**Data segment**
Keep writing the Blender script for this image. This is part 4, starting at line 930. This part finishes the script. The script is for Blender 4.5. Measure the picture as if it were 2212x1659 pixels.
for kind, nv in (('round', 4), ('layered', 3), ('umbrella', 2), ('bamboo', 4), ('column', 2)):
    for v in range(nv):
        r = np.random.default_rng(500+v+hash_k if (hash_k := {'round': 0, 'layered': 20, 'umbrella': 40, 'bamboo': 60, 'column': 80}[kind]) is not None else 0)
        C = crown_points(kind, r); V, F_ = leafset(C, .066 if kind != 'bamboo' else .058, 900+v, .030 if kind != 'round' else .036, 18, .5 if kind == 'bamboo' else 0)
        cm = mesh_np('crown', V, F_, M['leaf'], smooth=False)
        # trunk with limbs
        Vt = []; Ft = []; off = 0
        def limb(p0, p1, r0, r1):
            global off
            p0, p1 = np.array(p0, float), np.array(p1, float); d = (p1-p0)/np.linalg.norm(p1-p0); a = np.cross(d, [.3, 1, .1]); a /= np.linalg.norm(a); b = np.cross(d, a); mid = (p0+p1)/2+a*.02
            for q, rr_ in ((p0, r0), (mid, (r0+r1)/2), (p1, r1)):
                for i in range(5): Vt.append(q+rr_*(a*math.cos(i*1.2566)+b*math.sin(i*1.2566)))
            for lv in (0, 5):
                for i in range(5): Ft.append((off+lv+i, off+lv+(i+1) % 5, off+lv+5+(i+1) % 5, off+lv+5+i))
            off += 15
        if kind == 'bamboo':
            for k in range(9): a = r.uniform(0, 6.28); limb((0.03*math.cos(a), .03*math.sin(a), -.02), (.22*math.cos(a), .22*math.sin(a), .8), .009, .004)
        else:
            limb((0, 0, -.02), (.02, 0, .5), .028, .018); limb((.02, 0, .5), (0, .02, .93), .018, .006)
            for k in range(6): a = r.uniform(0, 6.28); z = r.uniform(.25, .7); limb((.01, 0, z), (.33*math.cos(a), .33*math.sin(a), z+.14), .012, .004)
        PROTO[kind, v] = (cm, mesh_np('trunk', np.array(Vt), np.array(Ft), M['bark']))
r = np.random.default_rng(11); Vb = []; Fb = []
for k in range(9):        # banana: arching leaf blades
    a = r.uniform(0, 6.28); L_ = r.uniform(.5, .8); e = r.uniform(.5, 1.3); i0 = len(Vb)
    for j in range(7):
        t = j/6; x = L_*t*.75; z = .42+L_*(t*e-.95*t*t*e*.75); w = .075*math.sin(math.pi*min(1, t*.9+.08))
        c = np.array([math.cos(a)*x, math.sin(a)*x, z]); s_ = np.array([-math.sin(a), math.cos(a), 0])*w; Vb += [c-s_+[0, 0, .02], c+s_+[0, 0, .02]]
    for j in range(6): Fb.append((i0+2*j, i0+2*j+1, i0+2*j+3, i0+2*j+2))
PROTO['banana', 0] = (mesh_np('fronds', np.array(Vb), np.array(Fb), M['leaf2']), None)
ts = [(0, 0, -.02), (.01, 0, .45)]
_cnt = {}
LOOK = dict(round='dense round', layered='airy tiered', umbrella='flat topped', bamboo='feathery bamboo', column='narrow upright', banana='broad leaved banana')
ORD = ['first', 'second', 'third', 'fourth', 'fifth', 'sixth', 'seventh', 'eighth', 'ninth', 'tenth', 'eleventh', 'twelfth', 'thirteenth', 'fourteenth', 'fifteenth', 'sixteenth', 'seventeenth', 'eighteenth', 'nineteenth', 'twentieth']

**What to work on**
Copy each line of the data above without altering a single character.

**Task output**
Keep writing the Blender script for this image. This is part 4, starting at line 930. This part finishes the script. The script is for Blender 4.5. Measure the picture as if it were 2212x1659 pixels.
for kind, nv in (('round', 4), ('layered', 3), ('umbrella', 2), ('bamboo', 4), ('column', 2)):
    for v in range(nv):
        r = np.random.default_rng(500+v+hash_k if (hash_k := {'round': 0, 'layered': 20, 'umbrella': 40, 'bamboo': 60, 'column': 80}[kind]) is not None else 0)
        C = crown_points(kind, r); V, F_ = leafset(C, .066 if kind != 'bamboo' else .058, 900+v, .030 if kind != 'round' else .036, 18, .5 if kind == 'bamboo' else 0)
        cm = mesh_np('crown', V, F_, M['leaf'], smooth=False)
        # trunk with limbs
        Vt = []; Ft = []; off = 0
        def limb(p0, p1, r0, r1):
            global off
            p0, p1 = np.array(p0, float), np.array(p1, float); d = (p1-p0)/np.linalg.norm(p1-p0); a = np.cross(d, [.3, 1, .1]); a /= np.linalg.norm(a); b = np.cross(d, a); mid = (p0+p1)/2+a*.02
            for q, rr_ in ((p0, r0), (mid, (r0+r1)/2), (p1, r1)):
                for i in range(5): Vt.append(q+rr_*(a*math.cos(i*1.2566)+b*math.sin(i*1.2566)))
            for lv in (0, 5):
                for i in range(5): Ft.append((off+lv+i, off+lv+(i+1) % 5, off+lv+5+(i+1) % 5, off+lv+5+i))
            off += 15
        if kind == 'bamboo':
            for k in range(9): a = r.uniform(0, 6.28); limb((0.03*math.cos(a), .03*math.sin(a), -.02), (.22*math.cos(a), .22*math.sin(a), .8), .009, .004)
        else:
            limb((0, 0, -.02), (.02, 0, .5), .028, .018); limb((.02, 0, .5), (0, .02, .93), .018, .006)
            for k in range(6): a = r.uniform(0, 6.28); z = r.uniform(.25, .7); limb((.01, 0, z), (.33*math.cos(a), .33*math.sin(a), z+.14), .012, .004)
        PROTO[kind, v] = (cm, mesh_np('trunk', np.array(Vt), np.array(Ft), M['bark']))
r = np.random.default_rng(11); Vb = []; Fb = []
for k in range(9):        # banana: arching leaf blades
    a = r.uniform(0, 6.28); L_ = r.uniform(.5, .8); e = r.uniform(.5, 1.3); i0 = len(Vb)
    for j in range(7):
        t = j/6; x = L_*t*.75; z = .42+L_*(t*e-.95*t*t*e*.75); w = .075*math.sin(math.pi*min(1, t*.9+.08))
        c = np.array([math.cos(a)*x, math.sin(a)*x, z]); s_ = np.array([-math.sin(a), math.cos(a), 0])*w; Vb += [c-s_+[0, 0, .02], c+s_+[0, 0, .02]]
    for j in range(6): Fb.append((i0+2*j, i0+2*j+1, i0+2*j+3, i0+2*j+2))
PROTO['banana', 0] = (mesh_np('fronds', np.array(Vb), np.array(Fb), M['leaf2']), None)
ts = [(0, 0, -.02), (.01, 0, .45)]
_cnt = {}
LOOK = dict(round='dense round', layered='airy tiered', umbrella='flat topped', bamboo='feathery bamboo', column='narrow upright', banana='broad leaved banana')
ORD = ['first', 'second', 'third', 'fourth', 'fifth', 'sixth', 'seventh', 'eighth', 'ninth', 'tenth', 'eleventh', 'twelfth', 'thirteenth', 'fourteenth', 'fifteenth', 'sixteenth', 'seventeenth', 'eighteenth', 'nineteenth', 'twentieth']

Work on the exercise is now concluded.